LISTED ENTRIES:

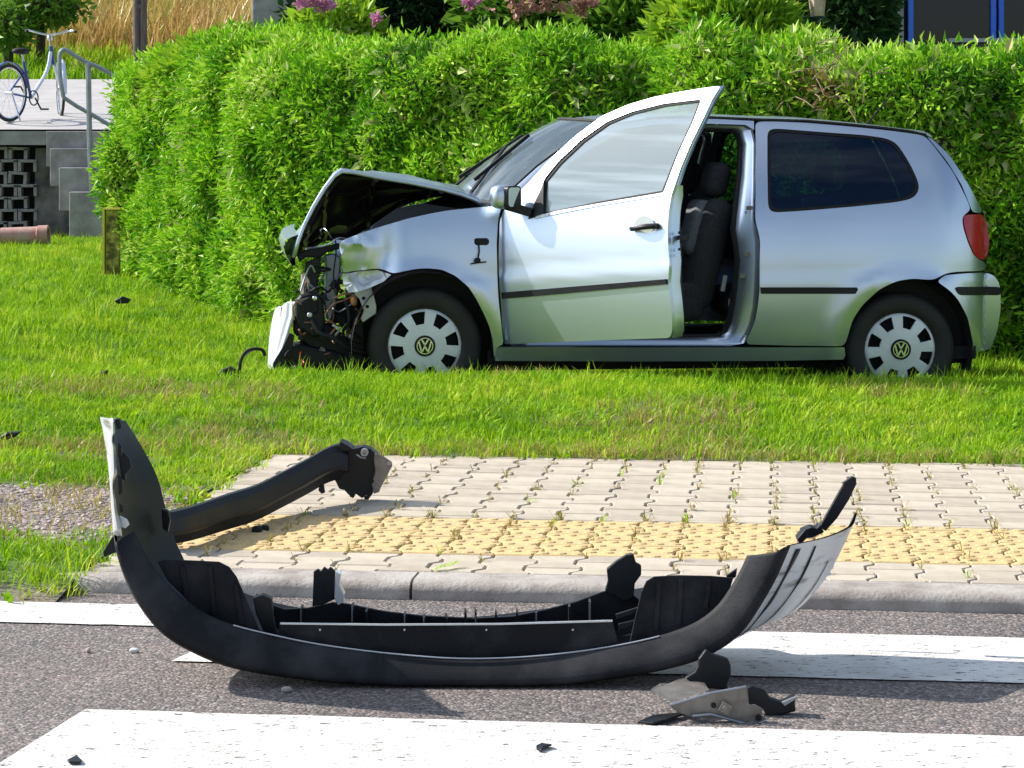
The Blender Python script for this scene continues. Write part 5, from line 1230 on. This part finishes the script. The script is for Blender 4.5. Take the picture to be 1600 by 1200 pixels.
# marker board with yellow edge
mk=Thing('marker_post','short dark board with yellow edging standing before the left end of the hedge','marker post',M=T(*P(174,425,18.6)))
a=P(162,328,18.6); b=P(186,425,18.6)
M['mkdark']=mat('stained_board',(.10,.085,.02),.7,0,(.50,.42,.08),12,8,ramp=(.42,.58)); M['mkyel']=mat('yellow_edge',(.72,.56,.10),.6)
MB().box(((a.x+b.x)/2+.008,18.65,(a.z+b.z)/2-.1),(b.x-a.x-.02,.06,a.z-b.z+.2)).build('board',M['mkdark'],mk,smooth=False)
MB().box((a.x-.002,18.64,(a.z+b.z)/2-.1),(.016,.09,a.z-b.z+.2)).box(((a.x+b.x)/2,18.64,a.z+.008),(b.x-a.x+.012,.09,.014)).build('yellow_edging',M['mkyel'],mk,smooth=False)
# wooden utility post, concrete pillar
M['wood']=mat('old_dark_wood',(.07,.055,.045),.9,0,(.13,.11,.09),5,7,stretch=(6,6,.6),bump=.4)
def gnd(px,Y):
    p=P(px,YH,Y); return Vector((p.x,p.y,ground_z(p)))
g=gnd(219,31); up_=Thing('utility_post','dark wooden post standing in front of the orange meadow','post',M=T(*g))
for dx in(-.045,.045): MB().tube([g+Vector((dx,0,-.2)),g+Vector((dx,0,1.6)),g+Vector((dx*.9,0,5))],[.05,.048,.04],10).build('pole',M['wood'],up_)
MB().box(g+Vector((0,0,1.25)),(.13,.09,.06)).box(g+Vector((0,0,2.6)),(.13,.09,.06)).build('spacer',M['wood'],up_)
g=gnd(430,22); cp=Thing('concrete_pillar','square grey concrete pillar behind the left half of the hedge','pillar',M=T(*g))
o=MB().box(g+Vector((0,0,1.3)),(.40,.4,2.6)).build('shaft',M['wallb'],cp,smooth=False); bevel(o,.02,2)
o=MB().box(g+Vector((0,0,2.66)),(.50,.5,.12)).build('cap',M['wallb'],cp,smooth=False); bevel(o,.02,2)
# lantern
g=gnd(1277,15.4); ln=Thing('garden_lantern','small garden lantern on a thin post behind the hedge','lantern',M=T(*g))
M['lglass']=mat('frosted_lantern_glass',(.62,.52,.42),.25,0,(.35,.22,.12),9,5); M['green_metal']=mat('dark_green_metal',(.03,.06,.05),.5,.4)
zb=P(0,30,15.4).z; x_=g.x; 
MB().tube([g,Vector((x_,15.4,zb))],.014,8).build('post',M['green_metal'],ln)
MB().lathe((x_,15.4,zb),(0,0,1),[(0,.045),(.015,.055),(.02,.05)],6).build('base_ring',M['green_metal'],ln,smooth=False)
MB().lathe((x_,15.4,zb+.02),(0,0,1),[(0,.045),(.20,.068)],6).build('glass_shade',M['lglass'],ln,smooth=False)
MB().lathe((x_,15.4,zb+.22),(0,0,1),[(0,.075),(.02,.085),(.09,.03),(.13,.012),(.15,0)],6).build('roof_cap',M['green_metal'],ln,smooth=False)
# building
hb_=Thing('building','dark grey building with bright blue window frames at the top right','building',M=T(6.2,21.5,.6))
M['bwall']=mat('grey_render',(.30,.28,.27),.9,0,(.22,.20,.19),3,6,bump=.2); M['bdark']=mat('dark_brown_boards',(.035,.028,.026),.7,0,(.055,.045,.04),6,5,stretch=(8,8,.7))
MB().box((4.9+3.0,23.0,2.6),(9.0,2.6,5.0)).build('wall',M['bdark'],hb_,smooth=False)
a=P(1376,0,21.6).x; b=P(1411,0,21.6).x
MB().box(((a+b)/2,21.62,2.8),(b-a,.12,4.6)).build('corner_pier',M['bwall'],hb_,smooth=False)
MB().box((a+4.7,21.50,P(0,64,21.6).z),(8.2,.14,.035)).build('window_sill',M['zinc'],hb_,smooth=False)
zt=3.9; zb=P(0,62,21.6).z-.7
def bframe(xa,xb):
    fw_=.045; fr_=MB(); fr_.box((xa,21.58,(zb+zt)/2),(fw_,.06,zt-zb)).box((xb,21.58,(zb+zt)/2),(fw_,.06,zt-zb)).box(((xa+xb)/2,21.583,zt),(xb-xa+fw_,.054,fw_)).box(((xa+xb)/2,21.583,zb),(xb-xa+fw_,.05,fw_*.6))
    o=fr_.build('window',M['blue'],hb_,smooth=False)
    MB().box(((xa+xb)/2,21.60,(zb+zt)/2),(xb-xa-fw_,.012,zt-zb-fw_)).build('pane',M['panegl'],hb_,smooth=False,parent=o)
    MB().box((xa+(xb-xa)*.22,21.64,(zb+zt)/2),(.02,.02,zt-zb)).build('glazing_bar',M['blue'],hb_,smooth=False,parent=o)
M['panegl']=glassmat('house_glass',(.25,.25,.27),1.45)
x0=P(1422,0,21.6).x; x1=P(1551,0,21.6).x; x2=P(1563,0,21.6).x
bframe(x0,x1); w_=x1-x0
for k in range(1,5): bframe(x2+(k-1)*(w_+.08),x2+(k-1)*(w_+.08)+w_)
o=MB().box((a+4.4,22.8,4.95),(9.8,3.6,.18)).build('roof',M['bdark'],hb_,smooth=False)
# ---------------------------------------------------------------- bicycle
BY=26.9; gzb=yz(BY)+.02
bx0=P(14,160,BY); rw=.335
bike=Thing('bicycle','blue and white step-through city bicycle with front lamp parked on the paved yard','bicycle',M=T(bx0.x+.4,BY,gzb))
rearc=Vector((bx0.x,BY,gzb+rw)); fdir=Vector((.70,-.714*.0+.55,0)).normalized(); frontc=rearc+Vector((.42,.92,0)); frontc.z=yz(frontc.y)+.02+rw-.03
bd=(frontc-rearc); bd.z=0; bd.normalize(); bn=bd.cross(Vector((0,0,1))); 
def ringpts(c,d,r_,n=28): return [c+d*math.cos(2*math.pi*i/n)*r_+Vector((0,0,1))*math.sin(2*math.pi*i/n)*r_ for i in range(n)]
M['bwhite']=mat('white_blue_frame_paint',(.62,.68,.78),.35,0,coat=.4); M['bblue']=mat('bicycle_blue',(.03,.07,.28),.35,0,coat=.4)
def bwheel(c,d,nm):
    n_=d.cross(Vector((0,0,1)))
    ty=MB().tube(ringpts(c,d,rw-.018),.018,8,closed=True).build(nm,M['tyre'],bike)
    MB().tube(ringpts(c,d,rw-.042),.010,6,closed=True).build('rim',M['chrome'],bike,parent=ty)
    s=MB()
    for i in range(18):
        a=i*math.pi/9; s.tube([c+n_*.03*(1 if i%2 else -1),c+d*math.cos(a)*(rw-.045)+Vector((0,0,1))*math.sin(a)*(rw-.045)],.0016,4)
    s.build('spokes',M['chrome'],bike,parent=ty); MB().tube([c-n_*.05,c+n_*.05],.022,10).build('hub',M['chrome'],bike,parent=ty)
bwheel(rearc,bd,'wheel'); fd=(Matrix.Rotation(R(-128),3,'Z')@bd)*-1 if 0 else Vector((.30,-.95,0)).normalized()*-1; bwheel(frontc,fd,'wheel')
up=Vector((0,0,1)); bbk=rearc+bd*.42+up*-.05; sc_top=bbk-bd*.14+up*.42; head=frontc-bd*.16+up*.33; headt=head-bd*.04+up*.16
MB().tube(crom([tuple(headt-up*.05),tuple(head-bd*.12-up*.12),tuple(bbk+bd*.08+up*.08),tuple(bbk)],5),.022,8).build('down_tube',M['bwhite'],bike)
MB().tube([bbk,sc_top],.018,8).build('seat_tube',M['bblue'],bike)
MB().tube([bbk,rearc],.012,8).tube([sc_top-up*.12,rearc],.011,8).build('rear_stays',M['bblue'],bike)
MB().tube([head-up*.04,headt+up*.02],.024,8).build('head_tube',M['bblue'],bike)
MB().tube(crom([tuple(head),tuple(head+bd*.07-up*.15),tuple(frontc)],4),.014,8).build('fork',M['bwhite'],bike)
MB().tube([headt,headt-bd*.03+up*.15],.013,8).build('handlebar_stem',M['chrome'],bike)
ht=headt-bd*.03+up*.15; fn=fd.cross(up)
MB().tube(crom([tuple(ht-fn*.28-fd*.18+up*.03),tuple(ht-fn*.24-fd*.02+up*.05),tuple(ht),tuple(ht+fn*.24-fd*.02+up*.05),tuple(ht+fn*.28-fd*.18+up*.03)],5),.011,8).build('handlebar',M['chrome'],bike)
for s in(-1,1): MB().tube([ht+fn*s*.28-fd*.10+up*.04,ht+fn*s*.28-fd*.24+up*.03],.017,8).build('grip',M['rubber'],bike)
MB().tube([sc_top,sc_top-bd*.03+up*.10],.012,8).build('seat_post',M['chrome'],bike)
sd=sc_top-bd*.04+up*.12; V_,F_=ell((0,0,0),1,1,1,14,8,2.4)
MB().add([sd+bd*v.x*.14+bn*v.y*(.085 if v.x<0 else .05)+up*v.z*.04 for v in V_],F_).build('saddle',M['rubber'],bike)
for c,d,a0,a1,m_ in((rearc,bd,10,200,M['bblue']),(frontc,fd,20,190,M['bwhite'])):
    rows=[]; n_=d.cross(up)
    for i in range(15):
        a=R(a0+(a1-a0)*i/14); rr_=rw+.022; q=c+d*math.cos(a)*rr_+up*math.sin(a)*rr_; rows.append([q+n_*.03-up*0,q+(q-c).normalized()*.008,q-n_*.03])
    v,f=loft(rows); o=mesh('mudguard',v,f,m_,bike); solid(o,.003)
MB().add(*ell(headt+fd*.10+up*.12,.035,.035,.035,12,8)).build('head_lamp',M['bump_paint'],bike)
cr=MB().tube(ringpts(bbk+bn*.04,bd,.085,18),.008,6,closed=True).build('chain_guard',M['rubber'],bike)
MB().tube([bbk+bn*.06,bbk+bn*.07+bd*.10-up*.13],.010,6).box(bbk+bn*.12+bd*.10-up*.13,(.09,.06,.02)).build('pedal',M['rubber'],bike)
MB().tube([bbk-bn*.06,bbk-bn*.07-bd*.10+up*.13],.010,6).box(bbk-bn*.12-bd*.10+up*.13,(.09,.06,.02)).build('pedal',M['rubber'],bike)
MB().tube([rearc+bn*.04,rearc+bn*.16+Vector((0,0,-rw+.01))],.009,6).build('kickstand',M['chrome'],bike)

---

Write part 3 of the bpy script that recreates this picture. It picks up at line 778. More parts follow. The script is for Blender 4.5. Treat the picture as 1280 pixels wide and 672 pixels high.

AIM:
Identify the lines in the entries that hold "picture" and return each one.

CORRECT ANSWER:
The Blender Python script for this scene continues. Write part 5, from line 1230 on. This part finishes the script. The script is for Blender 4.5. Take the picture to be 1600 by 1200 pixels.
Write part 3 of the bpy script that recreates this picture. It picks up at line 778. More parts follow. The script is for Blender 4.5. Treat the picture as 1280 pixels wide and 672 pixels high.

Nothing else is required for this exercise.